→ What you are asked to do
Render the following material again verbatim, leaving nothing out.

* Begin *

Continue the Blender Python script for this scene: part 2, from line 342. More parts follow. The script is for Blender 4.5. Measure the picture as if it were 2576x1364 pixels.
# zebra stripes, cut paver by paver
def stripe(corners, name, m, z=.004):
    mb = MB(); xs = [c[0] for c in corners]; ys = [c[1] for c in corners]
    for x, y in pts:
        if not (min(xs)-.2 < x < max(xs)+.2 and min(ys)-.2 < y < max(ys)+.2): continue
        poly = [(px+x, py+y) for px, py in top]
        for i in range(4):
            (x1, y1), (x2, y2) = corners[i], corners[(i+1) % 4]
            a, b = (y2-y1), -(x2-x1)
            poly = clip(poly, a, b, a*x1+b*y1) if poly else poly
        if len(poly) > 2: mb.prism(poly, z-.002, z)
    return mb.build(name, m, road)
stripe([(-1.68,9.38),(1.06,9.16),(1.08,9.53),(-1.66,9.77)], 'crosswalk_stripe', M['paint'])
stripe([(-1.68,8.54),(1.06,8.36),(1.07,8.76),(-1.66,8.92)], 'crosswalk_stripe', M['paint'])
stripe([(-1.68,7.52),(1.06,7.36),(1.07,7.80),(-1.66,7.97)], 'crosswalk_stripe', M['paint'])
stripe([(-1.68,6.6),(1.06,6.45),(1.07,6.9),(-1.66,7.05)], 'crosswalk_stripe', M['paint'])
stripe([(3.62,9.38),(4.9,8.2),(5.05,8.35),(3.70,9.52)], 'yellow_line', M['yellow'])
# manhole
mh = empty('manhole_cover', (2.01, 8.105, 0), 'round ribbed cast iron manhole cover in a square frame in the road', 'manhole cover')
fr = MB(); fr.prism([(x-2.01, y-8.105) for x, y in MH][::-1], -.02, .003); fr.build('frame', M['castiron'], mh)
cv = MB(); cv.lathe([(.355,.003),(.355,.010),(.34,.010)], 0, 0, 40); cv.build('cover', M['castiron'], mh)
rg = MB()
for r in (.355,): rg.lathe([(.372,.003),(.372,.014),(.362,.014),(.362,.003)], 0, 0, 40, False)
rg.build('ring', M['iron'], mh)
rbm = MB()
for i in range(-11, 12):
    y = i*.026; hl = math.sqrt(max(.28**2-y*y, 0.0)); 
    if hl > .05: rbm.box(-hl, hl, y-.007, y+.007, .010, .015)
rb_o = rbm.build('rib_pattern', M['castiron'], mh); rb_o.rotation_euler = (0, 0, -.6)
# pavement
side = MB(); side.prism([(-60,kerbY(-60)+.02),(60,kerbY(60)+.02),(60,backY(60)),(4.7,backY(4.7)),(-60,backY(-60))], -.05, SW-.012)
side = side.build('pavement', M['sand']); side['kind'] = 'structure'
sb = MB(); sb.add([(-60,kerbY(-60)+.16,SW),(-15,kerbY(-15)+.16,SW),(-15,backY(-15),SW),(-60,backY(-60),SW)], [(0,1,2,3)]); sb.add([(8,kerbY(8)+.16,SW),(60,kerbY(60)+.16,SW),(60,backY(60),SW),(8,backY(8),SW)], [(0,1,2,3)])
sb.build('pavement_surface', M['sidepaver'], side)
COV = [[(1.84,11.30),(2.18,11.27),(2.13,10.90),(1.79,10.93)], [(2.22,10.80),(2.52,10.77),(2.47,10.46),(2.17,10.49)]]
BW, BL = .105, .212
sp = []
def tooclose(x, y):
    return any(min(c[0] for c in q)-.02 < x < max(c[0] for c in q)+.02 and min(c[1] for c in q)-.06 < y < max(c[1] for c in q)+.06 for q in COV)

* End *

→ Complete output
Continue the Blender Python script for this scene: part 2, from line 342. More parts follow. The script is for Blender 4.5. Measure the picture as if it were 2576x1364 pixels.
# zebra stripes, cut paver by paver
def stripe(corners, name, m, z=.004):
    mb = MB(); xs = [c[0] for c in corners]; ys = [c[1] for c in corners]
    for x, y in pts:
        if not (min(xs)-.2 < x < max(xs)+.2 and min(ys)-.2 < y < max(ys)+.2): continue
        poly = [(px+x, py+y) for px, py in top]
        for i in range(4):
            (x1, y1), (x2, y2) = corners[i], corners[(i+1) % 4]
            a, b = (y2-y1), -(x2-x1)
            poly = clip(poly, a, b, a*x1+b*y1) if poly else poly
        if len(poly) > 2: mb.prism(poly, z-.002, z)
    return mb.build(name, m, road)
stripe([(-1.68,9.38),(1.06,9.16),(1.08,9.53),(-1.66,9.77)], 'crosswalk_stripe', M['paint'])
stripe([(-1.68,8.54),(1.06,8.36),(1.07,8.76),(-1.66,8.92)], 'crosswalk_stripe', M['paint'])
stripe([(-1.68,7.52),(1.06,7.36),(1.07,7.80),(-1.66,7.97)], 'crosswalk_stripe', M['paint'])
stripe([(-1.68,6.6),(1.06,6.45),(1.07,6.9),(-1.66,7.05)], 'crosswalk_stripe', M['paint'])
stripe([(3.62,9.38),(4.9,8.2),(5.05,8.35),(3.70,9.52)], 'yellow_line', M['yellow'])
# manhole
mh = empty('manhole_cover', (2.01, 8.105, 0), 'round ribbed cast iron manhole cover in a square frame in the road', 'manhole cover')
fr = MB(); fr.prism([(x-2.01, y-8.105) for x, y in MH][::-1], -.02, .003); fr.build('frame', M['castiron'], mh)
cv = MB(); cv.lathe([(.355,.003),(.355,.010),(.34,.010)], 0, 0, 40); cv.build('cover', M['castiron'], mh)
rg = MB()
for r in (.355,): rg.lathe([(.372,.003),(.372,.014),(.362,.014),(.362,.003)], 0, 0, 40, False)
rg.build('ring', M['iron'], mh)
rbm = MB()
for i in range(-11, 12):
    y = i*.026; hl = math.sqrt(max(.28**2-y*y, 0.0)); 
    if hl > .05: rbm.box(-hl, hl, y-.007, y+.007, .010, .015)
rb_o = rbm.build('rib_pattern', M['castiron'], mh); rb_o.rotation_euler = (0, 0, -.6)
# pavement
side = MB(); side.prism([(-60,kerbY(-60)+.02),(60,kerbY(60)+.02),(60,backY(60)),(4.7,backY(4.7)),(-60,backY(-60))], -.05, SW-.012)
side = side.build('pavement', M['sand']); side['kind'] = 'structure'
sb = MB(); sb.add([(-60,kerbY(-60)+.16,SW),(-15,kerbY(-15)+.16,SW),(-15,backY(-15),SW),(-60,backY(-60),SW)], [(0,1,2,3)]); sb.add([(8,kerbY(8)+.16,SW),(60,kerbY(60)+.16,SW),(60,backY(60),SW),(8,backY(8),SW)], [(0,1,2,3)])
sb.build('pavement_surface', M['sidepaver'], side)
COV = [[(1.84,11.30),(2.18,11.27),(2.13,10.90),(1.79,10.93)], [(2.22,10.80),(2.52,10.77),(2.47,10.46),(2.17,10.49)]]
BW, BL = .105, .212
sp = []
def tooclose(x, y):
    return any(min(c[0] for c in q)-.02 < x < max(c[0] for c in q)+.02 and min(c[1] for c in q)-.06 < y < max(c[1] for c in q)+.06 for q in COV)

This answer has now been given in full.